JOB: Check each line below for the word "Python", and copy those that have it.

* start TASK INPUTS *

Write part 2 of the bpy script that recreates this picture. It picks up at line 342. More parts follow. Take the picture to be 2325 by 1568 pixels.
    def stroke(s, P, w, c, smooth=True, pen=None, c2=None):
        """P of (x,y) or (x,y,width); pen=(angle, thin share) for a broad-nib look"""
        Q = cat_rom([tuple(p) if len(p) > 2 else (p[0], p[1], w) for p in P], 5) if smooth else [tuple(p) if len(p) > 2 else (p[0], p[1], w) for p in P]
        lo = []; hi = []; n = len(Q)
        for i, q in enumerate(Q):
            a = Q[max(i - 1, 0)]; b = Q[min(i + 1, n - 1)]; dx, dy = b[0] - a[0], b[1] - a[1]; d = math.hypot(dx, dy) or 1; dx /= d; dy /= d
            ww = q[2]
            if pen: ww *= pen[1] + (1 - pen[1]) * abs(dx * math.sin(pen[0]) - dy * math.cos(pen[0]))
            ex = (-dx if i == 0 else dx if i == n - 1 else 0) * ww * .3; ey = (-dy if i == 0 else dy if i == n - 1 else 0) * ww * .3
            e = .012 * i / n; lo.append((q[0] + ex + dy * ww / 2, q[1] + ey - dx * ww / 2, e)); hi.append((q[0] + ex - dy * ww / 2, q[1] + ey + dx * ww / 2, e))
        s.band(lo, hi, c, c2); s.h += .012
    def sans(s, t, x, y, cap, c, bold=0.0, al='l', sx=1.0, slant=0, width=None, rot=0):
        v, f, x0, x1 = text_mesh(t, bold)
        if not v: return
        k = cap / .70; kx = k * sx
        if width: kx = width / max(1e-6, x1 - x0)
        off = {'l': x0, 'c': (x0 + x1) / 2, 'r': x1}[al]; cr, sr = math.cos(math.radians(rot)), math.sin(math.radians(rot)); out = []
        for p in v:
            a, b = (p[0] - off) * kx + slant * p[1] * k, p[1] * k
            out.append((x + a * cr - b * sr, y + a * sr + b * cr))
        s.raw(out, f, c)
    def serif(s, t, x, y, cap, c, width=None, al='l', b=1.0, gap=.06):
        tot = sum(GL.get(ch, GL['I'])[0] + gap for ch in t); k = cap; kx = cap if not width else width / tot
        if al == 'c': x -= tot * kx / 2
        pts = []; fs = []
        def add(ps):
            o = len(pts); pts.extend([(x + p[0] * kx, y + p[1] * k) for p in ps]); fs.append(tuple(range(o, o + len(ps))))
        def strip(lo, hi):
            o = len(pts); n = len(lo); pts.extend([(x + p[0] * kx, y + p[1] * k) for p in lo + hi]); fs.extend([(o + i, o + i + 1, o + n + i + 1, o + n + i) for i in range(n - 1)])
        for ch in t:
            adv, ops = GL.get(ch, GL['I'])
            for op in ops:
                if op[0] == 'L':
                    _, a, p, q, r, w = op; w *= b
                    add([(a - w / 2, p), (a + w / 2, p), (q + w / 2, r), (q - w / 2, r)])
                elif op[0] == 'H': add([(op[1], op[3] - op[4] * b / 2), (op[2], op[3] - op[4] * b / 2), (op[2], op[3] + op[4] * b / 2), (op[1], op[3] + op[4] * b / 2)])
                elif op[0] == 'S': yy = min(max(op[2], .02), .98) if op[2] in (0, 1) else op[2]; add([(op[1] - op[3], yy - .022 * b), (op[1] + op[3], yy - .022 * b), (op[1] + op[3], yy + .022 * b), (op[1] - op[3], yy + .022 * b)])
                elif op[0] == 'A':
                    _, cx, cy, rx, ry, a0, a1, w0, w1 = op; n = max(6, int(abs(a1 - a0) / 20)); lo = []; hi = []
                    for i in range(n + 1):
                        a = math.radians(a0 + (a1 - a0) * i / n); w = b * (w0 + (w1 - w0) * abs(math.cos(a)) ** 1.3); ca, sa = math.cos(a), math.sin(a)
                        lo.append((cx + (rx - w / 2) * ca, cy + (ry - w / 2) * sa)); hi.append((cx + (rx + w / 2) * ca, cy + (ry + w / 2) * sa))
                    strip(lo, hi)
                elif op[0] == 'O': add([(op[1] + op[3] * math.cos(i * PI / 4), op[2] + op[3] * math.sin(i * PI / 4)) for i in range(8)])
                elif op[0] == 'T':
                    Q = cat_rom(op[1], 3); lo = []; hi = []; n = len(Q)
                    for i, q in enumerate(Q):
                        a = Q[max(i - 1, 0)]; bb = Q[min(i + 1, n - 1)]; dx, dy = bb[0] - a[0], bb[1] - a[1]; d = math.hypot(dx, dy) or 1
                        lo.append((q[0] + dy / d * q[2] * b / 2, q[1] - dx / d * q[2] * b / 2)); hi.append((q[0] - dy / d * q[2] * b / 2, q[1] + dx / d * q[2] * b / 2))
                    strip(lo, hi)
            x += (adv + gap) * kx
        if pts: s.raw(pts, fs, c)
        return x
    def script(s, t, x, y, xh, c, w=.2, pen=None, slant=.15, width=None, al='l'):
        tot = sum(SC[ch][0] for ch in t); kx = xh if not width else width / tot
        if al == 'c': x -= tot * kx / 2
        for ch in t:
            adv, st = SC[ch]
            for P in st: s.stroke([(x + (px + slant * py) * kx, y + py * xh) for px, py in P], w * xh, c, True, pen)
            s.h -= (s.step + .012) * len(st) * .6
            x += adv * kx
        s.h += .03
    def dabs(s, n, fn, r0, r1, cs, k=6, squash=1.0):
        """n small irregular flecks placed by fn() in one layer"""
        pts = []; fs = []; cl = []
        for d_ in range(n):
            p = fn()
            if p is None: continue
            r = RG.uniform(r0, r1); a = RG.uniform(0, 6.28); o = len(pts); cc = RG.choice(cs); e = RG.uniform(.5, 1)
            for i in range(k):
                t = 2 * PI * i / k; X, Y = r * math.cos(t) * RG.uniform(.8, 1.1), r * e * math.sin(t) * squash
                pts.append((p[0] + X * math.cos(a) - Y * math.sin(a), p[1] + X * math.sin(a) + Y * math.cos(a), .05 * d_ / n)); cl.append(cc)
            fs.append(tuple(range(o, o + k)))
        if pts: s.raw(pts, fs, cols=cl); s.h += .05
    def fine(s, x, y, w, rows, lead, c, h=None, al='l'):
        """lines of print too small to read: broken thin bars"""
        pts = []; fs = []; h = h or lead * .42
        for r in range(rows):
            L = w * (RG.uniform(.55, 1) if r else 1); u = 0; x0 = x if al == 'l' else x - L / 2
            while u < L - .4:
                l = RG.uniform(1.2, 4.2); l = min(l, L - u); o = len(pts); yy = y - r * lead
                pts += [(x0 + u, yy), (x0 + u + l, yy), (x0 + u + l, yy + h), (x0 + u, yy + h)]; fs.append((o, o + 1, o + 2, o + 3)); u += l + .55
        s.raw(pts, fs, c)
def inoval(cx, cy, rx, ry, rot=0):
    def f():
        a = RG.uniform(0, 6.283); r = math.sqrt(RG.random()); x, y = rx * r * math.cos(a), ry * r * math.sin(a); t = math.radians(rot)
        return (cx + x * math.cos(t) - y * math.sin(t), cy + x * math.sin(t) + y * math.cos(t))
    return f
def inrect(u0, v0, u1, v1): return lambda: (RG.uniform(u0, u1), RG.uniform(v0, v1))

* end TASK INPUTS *
* start TASK INPUTS *

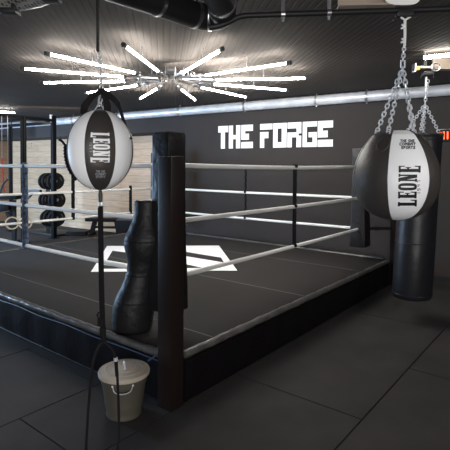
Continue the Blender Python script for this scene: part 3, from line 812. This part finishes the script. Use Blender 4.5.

* end TASK INPUTS *
* start TASK INPUTS *

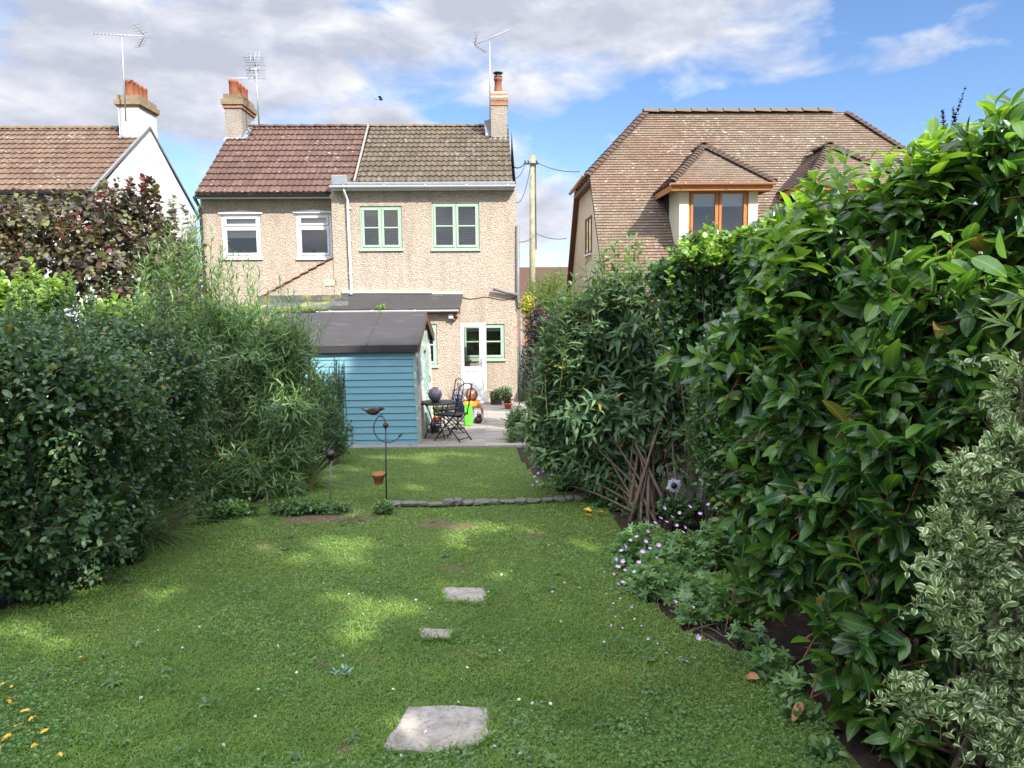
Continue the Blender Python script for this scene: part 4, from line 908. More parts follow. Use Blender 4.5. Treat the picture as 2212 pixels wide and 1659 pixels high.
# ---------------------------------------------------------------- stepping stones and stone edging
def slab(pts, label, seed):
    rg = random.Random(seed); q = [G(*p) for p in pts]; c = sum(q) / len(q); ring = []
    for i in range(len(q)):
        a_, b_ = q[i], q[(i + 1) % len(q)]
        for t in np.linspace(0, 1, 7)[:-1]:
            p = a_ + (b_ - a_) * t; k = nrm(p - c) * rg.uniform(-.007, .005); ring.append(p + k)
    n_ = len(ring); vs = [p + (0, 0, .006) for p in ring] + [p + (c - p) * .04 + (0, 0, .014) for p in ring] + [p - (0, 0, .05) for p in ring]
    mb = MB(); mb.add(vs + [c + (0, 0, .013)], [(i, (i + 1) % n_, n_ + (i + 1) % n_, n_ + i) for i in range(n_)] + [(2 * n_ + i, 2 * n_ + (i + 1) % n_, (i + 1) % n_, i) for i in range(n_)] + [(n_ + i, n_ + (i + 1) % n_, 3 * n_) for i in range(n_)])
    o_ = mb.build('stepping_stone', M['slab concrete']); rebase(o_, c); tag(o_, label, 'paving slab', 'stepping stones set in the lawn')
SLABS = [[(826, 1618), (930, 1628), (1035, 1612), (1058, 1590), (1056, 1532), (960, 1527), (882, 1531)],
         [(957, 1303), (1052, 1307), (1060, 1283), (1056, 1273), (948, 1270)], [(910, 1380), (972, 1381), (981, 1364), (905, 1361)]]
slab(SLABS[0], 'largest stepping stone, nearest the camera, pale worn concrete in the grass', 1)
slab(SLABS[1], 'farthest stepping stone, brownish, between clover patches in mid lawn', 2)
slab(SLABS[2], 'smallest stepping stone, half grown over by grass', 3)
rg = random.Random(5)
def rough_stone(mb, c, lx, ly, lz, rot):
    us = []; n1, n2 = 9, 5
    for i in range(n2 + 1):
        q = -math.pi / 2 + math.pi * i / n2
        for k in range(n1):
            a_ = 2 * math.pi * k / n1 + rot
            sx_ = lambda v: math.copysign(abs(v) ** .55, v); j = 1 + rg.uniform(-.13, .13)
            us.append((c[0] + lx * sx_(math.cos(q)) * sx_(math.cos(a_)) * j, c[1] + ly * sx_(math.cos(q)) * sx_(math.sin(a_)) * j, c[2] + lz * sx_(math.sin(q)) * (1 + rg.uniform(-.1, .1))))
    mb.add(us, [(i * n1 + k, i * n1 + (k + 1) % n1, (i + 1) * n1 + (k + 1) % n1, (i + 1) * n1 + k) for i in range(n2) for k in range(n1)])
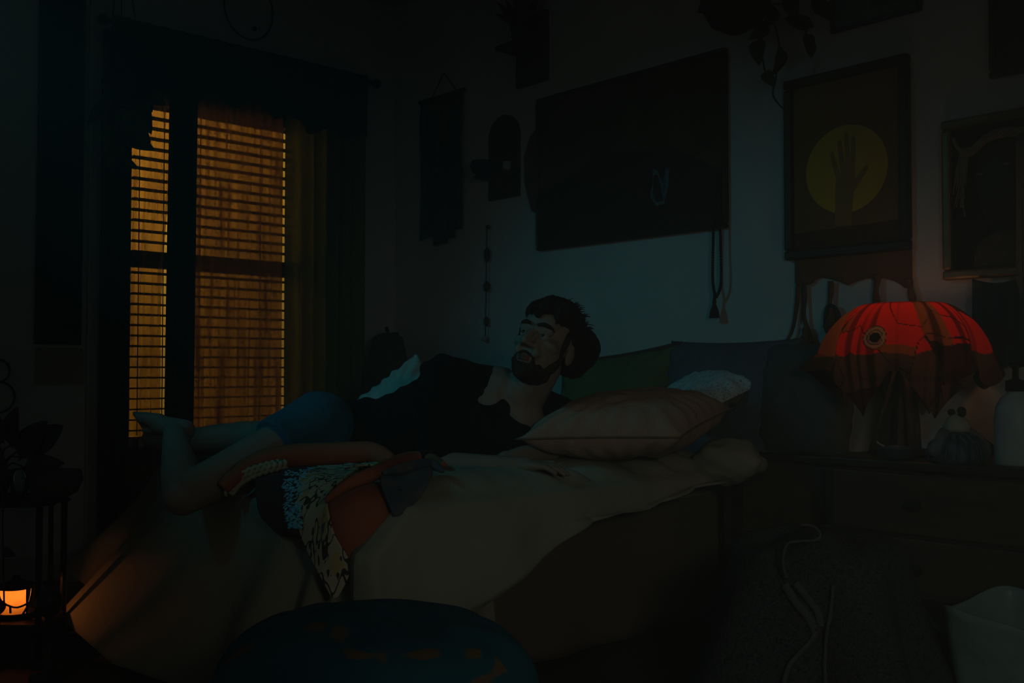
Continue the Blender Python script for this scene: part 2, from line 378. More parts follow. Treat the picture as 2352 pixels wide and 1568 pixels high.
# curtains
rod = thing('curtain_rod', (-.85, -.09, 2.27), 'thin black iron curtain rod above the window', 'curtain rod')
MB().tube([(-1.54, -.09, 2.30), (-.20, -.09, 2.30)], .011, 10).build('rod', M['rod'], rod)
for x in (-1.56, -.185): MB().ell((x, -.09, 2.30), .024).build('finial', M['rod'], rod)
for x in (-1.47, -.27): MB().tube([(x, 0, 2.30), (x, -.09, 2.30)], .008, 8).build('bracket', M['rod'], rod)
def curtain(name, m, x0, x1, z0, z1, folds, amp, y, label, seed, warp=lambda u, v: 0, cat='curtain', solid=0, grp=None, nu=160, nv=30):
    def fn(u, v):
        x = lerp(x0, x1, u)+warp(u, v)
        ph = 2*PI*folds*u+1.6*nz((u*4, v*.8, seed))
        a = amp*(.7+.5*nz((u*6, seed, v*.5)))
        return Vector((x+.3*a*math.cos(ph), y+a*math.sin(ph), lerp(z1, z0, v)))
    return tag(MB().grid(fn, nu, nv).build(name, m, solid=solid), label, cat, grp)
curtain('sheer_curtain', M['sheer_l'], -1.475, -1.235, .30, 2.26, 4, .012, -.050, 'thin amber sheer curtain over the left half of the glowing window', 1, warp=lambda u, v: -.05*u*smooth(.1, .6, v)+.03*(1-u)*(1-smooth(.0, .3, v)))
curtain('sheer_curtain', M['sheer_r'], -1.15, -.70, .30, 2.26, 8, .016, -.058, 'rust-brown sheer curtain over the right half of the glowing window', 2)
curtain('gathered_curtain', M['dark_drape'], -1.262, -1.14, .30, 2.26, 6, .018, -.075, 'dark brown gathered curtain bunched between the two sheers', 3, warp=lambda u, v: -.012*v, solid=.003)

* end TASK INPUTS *

FINAL ANSWER:
Continue the Blender Python script for this scene: part 3, from line 812. This part finishes the script. Use Blender 4.5.
Continue the Blender Python script for this scene: part 4, from line 908. More parts follow. Use Blender 4.5. Treat the picture as 2212 pixels wide and 1659 pixels high.
Continue the Blender Python script for this scene: part 2, from line 378. More parts follow. Treat the picture as 2352 pixels wide and 1568 pixels high.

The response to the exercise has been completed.